In a wide-ranging radio interview on Wednesday, Prime Minister Alexis Tsipras accused dissenters within SYRIZA of seeking to manipulate the result of a referendum earlier this month, noting that snap elections might be unavoidable due to the internal strife.

“I am the last person who would want elections if we had guaranteed majority in Parliament,” Tsipras told Sto Kokkino FM. “If I don’t have it though, we will have to go to elections.”

As he braces for a meeting of SYRIZA’S central committee today, Tsipras threw down the gauntlet to party radicals who have broken ranks with the government in votes on austerity measures.

“Collective decisions must be honored,” he said. “Anyone who does not want to honor them should hand over their seat.”

Tsipras accused dissenters of trying to twist the result of a referendum on creditors’ proposals by suggesting it was a green light for a Greek eurozone exit.

“The Greek people voted ‘no’ to a bad deal, they did not vote for an exit from the euro,” he said.

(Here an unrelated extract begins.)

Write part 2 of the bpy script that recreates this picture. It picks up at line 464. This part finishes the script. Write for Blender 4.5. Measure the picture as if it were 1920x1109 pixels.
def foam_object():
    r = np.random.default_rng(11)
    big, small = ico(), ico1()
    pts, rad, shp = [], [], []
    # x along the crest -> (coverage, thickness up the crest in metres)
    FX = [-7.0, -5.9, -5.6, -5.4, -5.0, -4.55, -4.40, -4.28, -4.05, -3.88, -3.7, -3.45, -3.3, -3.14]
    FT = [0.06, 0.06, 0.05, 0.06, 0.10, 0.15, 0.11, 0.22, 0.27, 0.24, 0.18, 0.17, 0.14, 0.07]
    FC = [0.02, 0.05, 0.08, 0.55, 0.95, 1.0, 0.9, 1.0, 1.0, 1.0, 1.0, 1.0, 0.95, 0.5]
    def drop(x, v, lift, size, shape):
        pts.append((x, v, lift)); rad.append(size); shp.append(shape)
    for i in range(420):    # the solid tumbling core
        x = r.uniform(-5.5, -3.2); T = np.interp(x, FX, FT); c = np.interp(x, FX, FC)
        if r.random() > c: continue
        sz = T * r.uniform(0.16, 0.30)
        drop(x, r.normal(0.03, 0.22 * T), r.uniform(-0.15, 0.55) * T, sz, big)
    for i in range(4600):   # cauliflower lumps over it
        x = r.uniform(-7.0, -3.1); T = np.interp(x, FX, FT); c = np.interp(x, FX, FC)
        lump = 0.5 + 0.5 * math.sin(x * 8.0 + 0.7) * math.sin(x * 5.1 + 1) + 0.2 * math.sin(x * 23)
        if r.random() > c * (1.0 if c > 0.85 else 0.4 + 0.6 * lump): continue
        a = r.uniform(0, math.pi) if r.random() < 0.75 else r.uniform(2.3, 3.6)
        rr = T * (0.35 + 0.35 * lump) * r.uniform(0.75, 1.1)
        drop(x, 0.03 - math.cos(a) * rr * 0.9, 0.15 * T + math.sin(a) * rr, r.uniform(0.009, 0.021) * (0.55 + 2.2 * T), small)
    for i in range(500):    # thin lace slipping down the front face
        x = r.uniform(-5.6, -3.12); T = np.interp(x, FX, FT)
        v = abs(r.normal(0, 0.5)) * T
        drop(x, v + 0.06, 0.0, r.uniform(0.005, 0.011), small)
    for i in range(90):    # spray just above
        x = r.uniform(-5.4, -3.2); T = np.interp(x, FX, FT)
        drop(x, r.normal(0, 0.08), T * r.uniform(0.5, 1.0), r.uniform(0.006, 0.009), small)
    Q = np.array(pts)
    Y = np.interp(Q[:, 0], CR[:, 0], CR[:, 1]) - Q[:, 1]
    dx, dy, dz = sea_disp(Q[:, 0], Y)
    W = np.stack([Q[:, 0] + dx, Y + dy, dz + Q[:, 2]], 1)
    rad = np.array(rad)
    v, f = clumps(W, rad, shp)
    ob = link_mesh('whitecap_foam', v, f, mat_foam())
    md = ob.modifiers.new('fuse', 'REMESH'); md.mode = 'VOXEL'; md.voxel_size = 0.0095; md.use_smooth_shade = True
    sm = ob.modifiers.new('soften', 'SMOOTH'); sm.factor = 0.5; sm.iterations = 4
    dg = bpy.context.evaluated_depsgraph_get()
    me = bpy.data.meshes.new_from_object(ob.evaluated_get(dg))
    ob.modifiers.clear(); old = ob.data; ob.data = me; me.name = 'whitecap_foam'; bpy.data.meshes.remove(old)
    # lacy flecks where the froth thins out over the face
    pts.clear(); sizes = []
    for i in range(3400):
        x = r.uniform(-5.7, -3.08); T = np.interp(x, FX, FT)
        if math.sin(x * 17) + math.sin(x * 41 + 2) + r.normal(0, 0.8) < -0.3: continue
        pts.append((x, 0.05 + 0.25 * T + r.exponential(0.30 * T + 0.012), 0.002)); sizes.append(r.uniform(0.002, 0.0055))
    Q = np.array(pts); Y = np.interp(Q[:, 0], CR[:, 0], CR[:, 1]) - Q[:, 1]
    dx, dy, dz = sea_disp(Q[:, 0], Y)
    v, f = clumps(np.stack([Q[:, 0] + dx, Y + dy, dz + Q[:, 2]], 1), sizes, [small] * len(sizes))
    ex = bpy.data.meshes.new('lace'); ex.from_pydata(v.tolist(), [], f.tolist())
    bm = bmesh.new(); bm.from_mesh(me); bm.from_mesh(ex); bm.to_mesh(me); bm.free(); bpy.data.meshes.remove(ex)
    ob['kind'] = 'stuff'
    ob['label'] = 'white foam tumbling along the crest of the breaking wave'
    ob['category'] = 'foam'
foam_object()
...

Asked about rifts within SYRIZA, Tsipras admitted it “never became a unified party.” As the Left Platform and other radical factions push for a party congress, and for an internal referendum on Greece’s bailout deal, Tsipras said his priority is sealing an agreement with lenders. A congress can then be held in September, he said.

The premier said he has “no regrets” over the stance held in negotiations with lenders and claimed that the damage wreaked by the closure of banks and imposition of capital controls “is reversible.”

He also said SYRIZA never promised that “memorandums could be annulled with one piece of legislation.”

“We said we would try to emerge from an asphyxiating situation. We didn’t promise Greek people a walk in the park.”

As representatives of Greece’s creditors assemble in Athens for talks, Tsipras said he was keen to finalize a deal but rebuffed suggestions that Greek officials would need to approve a third set of so-called prior actions in order to secure further loans.

“I’m well aware of the framework of the deal we signed at the eurozone summit on July 12,” he said. “We’ll implement these commitments, irrespective of whether we agree with them or not. Nothing beyond that.”

Technical talks continued in Athens on Wednesday with officials focusing on the areas of energy, licensing, fiscal issues and taxation, a Finance Ministry official said.

It remained unclear when negotiations would shift to the level of mission chiefs but the International Monetary Fund representative was expected to join her European peers in Athens on Thursday.

Tsipras made only a passing reference to revelations regarding plans by former Finance Minister Yanis Varoufakis for a parallel banking system that could be switched to the drachma. He slammed the “systemic media” and political opposition parties for “whipping up an unbelievable storm over whether Varoufakis had a Plan B.”

Varoufakis, for his part, kept the media busy again on Wednesday.

A statement from his office condemned a judicial investigation launched into “non-political” figures implicated in his claims as an attempt to criminalize the government’s negotiating strategy.

Meanwhile, in an interview with Germany’s Stern, Varoufakis was quoted as saying that his mother was a member of a right-wing terrorist organization.